Significantly, the classification of inmates is an administrative function of the prison. Jones v. Diamond, 636 F.2d at 1376. The federal courts give great deference to the administrative decisions of prison officials and will not interfere with legitimate administration without a constitutional violation. Bell v. Wolfish, 441 U.S. 520, 547-548, 99 S. Ct. 1861, 60 L.Ed.2d 447 (1979).
Plaintiff has not alleged that his housing decisions were made indiscriminately without justification. The circumstances of this case simply do not point to a constitutional violation arising out of the circumstances of his housing.
CONCLUSION
For the foregoing reasons,
IT IS RECOMMENDED that plaintiff's civil rights complaint be DISMISSED for lack of subject matter jurisdiction.
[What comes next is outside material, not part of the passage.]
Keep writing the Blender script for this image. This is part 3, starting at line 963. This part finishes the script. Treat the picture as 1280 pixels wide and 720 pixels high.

Under the provisions of 28 U.S.C. § 636(b)(1)(C) and Fed.R.Civ.Proc. 72(b), parties aggrieved by this recommendation have fourteen (14) days from service of this report and recommendation to file specific, written objections with the clerk of court. A party may respond to another party's objections within fourteen (14) days after being served with a copy thereof.
Failure to file written objections to the proposed factual finding and/or the proposed legal conclusions reflected in this Report and Recommendation within fourteen (14) days following the date of its service, or within the time frame authorized by Fed.R.Civ.P. 6(b), shall bar an aggrieved party from attacking either the factual findings or the legal conclusions accepted by the District Court, except upon grounds of plain error. See Douglas v. United Services Automobile Association, 79 F.3d 1415 (5th Cir. 1996).
THUS DONE this 7th day of October, 2014.